Enfin, il est souhaitable d’attirer les étudiants francophones via TikTok, Facebook... les applications souvent utilisées par les jeunes. Ces derniers temps, certaines pages sur Facebook créent des contenues rigolos et dramatiques en Français pour “moderniser” le français. Avec la créativité des francophiles, ils donnent un nouveau souffle à l’apprentissage du français. Celui-ci ne se limite pas aux connaissances linguistiques acquises à l’école, mais s'intègre aussi peu à peu dans la vie quotidienne via des vidéos, des images “de tendance” sur les réseaux sociaux. Prenons un exemple : des étudiants de l’ESCE ont mis en place des vidéos sur Tiktok pour faire connaître leur filière “Français commercial” ou les lycéens francophones du lycée d’excellence Tran Phu ont posté des vidéos de petit-jeu afin de présenter au public la culture française.
En même temps, les activités extra-universitaires pour les étudiants deviennent une source officielle pour renforcer la communauté francophone. Les clubs de français dans des universités se voient comme des ambassadeurs qui transfèrent l’amour pour la langue française et créent le lien avec les organisations ou les recruteurs dans l’avenir.
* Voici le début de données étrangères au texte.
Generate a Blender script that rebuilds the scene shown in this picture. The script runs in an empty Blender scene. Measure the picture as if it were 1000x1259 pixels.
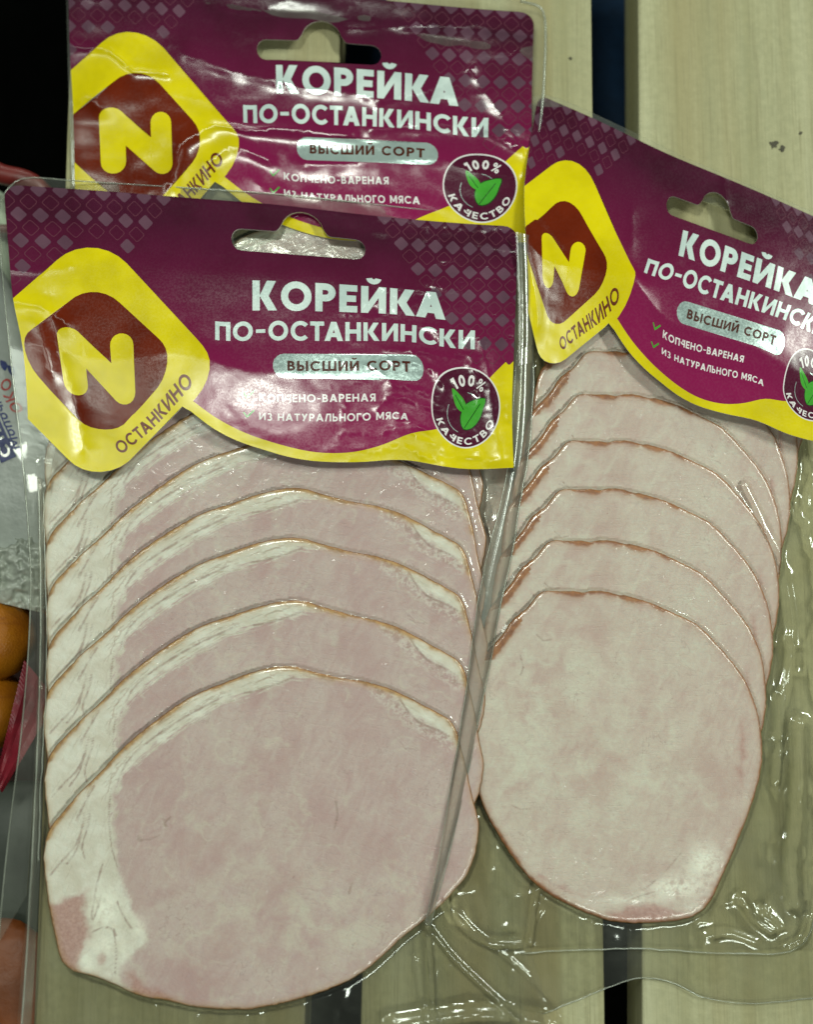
import bpy, math, random
import numpy as np
from mathutils import Vector, Matrix
from mathutils.geometry import delaunay_2d_cdt

# ------------------------------------------------------------------ camera, light, exposure
MM = 0.001
sc = bpy.context.scene
PXW, PXH = 1000.0, 1259.0
W_MM = 260.0                         # width of the board that the frame covers, mm
S = W_MM / PXW
DIST, TILT = 420.0, math.radians(9)
cam_pos = np.array([0.0, -DIST * math.sin(TILT), DIST * math.cos(TILT)])
fwd = -cam_pos / np.linalg.norm(cam_pos)
right = np.array([1.0, 0, 0])
up = np.cross(right, fwd)
cd = bpy.data.cameras.new('camera')
cd.sensor_fit = 'HORIZONTAL'; cd.sensor_width = 36
cd.lens = 36 * DIST / W_MM
cd.clip_start = 0.01; cd.clip_end = 50
cd.dof.use_dof = True; cd.dof.focus_distance = (DIST - 8) * MM; cd.dof.aperture_fstop = 6.3
cam = bpy.data.objects.new('camera', cd)
sc.collection.objects.link(cam)
m = Matrix(((right[0], up[0], -fwd[0], cam_pos[0] * MM), (right[1], up[1], -fwd[1], cam_pos[1] * MM),
            (right[2], up[2], -fwd[2], cam_pos[2] * MM), (0, 0, 0, 1)))
cam.matrix_world = m
sc.camera = cam
sc.view_settings.view_transform = 'Standard'; sc.view_settings.look = 'None'
sc.view_settings.exposure = 0.06; sc.view_settings.gamma = 1.0
sc.cycles.transparent_max_bounces = 32
sc.cycles.max_bounces = 8

world = bpy.data.worlds.new('World'); sc.world = world; world.use_nodes = True
bg = world.node_tree.nodes['Background']
bg.inputs[0].default_value = (0.80, 0.88, 0.80, 1); bg.inputs[1].default_value = 0.045


def lamp(name, pos, size, size_y, power, col=(0.93, 1.0, 0.88), target=(0, 0, 0)):
    l = bpy.data.lights.new(name, 'AREA'); l.shape = 'RECTANGLE'; l.size = size; l.size_y = size_y
    l.energy = power; l.color = col
    o = bpy.data.objects.new(name, l); sc.collection.objects.link(o)
    o.location = pos
    o.rotation_euler = (Vector(target) - Vector(pos)).to_track_quat('-Z', 'Y').to_euler()
    o['kind'] = 'helper'
    return o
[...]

Anatole France a dit : “La langue française est une femme. Et cette femme est si belle, si fière, si modeste, si hardie, touchante, voluptueuse, chaste, noble, familière, folle, sage, qu'on l'aime de toute son âme, et qu'on n'est jamais tenté de lui être infidèle”. Cette belle langue séduisante nous offre des chances pour réussir nos études dans un pays francophone ou avoir une belle carrière dans les entreprises ou structures francophones partout dans le monde. Ainsi, cette langue mérite d’être enseignée et apprise à grande échelle mais évidemment avec les efforts des décideurs dans la création des opportunités d’emplois et d’échanges pour les jeunes francophones.